I'm just saying that as a department, our training department lacks the credibility to be respected and admired, but there individual exceptions. Our training department represents 15% of the non-members (okay, I admit that's small compared to the top three seniority groups who combined, represent 69% of our non-members) and is comprised mostly of pilots who just camp out in the training complex in MEM, dishing out obscure insignificant trivia about the plane and procedures when very few of them ever really get out on the road to experience it themselves. I think if our instructor force wants to be taken seriously (maybe they don't care, I don't know), they need to be highly experienced in the procedures we deal with every day so they can teach from both a book knowledge basis as well as a personal experience basis. How many times are we supposed to endure a higher-than-thou instructor telling me how to operate in CAN who himself has never been there? Why must my guest-help instructor actually be an FO who has received some sort of bastardized left seat checkout so he can play captain for my evaluation but has never actually been a captain? And yes, it makes a difference.

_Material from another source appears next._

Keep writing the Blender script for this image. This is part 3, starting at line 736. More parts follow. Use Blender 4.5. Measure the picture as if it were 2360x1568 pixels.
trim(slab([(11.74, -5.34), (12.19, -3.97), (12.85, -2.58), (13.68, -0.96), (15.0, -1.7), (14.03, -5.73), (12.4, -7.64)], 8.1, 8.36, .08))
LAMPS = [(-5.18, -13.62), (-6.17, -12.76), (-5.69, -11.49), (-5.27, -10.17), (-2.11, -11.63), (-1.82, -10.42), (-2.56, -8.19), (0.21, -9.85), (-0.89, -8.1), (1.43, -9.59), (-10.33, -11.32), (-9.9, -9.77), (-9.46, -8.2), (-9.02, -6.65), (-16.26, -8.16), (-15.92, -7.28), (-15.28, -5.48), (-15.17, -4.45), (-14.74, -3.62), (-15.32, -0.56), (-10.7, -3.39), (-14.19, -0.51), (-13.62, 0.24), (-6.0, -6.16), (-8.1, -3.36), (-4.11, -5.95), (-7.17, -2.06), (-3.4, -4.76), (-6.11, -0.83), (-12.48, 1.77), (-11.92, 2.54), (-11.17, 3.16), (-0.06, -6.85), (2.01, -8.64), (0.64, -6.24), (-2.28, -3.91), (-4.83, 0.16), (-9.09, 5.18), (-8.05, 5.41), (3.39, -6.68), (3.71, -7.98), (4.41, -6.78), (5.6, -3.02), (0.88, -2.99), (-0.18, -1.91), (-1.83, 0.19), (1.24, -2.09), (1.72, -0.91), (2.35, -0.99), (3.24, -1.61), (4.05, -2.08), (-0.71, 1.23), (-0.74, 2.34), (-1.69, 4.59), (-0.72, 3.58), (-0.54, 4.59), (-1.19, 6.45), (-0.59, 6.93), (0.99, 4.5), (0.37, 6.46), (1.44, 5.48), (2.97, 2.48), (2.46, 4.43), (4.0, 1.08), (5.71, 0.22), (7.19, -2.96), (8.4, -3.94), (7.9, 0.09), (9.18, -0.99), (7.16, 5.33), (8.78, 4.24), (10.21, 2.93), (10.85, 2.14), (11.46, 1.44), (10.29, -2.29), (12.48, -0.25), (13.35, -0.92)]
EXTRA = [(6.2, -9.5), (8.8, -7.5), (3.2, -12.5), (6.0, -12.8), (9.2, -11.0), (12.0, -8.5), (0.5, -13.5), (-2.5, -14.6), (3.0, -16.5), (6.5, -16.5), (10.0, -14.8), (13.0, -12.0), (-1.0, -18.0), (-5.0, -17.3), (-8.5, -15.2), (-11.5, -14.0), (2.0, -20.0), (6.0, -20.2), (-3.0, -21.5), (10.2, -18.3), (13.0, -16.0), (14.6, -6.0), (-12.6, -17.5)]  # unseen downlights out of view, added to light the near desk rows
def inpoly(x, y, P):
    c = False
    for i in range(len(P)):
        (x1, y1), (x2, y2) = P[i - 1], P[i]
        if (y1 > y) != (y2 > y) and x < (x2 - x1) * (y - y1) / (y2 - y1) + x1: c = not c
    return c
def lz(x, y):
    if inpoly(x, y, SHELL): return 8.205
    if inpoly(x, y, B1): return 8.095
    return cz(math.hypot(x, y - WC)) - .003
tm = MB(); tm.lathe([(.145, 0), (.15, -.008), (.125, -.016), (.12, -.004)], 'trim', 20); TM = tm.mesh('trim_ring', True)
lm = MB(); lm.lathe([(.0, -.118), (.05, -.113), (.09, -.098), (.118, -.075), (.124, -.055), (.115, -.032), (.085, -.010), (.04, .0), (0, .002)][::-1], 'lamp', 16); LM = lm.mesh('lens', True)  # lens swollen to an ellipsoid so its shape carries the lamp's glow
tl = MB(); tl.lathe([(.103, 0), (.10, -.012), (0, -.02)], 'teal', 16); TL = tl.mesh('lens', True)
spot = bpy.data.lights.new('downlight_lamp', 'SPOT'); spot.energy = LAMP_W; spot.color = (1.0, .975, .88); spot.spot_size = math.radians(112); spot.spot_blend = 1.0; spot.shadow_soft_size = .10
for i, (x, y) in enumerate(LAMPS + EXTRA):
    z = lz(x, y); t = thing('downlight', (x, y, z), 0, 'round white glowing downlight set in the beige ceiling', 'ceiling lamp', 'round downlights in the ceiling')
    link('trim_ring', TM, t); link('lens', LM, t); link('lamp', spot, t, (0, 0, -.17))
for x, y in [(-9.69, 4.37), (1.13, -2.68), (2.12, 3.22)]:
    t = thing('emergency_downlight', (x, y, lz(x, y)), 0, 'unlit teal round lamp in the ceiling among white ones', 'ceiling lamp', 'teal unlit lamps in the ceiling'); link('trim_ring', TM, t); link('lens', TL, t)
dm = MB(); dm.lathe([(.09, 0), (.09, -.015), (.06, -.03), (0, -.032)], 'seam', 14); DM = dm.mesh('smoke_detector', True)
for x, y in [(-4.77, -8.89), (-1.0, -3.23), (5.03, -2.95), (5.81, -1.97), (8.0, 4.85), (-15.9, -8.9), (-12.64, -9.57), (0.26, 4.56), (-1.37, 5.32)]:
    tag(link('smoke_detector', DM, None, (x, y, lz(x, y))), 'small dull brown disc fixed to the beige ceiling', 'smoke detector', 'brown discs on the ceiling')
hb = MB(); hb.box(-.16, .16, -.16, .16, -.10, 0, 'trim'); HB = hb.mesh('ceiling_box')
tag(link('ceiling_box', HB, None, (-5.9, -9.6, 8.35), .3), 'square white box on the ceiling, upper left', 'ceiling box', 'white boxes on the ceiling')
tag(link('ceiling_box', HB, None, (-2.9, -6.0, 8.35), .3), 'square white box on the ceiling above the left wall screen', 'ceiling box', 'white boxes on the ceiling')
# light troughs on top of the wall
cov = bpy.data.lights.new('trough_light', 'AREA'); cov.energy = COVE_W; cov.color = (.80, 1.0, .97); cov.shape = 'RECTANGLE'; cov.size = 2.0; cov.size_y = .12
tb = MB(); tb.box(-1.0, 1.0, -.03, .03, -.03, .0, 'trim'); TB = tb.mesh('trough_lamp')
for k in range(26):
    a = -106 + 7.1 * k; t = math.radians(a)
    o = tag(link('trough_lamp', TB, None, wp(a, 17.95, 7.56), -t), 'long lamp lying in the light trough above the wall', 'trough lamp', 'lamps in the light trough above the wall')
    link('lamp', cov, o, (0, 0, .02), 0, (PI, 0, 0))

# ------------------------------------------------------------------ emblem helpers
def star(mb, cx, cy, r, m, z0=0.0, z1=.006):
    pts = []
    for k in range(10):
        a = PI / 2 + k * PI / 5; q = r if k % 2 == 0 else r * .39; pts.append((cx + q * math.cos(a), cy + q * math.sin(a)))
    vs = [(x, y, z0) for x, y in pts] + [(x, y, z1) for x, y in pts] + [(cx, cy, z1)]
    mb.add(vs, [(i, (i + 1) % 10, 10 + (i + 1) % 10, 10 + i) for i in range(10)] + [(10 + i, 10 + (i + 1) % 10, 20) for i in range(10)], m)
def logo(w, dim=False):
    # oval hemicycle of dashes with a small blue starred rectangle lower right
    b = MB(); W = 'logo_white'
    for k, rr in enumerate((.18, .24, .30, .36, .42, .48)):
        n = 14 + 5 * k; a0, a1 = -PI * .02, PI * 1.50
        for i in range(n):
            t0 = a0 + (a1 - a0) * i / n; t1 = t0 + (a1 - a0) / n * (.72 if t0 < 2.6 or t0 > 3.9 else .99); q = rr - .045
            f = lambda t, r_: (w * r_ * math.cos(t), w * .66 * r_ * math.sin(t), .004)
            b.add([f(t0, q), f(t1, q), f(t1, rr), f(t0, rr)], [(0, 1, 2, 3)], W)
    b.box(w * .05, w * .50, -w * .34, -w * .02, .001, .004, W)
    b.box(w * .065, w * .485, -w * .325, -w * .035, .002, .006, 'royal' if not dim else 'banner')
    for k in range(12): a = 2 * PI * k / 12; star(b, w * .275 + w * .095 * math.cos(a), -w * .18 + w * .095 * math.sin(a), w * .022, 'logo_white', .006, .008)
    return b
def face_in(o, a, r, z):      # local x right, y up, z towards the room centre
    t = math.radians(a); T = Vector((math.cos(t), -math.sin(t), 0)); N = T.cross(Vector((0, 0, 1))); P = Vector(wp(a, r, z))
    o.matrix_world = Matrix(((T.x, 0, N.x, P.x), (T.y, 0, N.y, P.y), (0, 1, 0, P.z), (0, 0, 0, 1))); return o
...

As to the rumors attributed to being sourced from the training department, past experience has demonstrated that they're usually false. I wonder if the stuff coming from our instructors is intentional mis-information because it's the home to so many non-members and/or they are a captive audience for our management's manipulative behavior.
Listen and enjoy their rumor mill if you want but for me I harbor no admiration for them and ignore their silly little stories.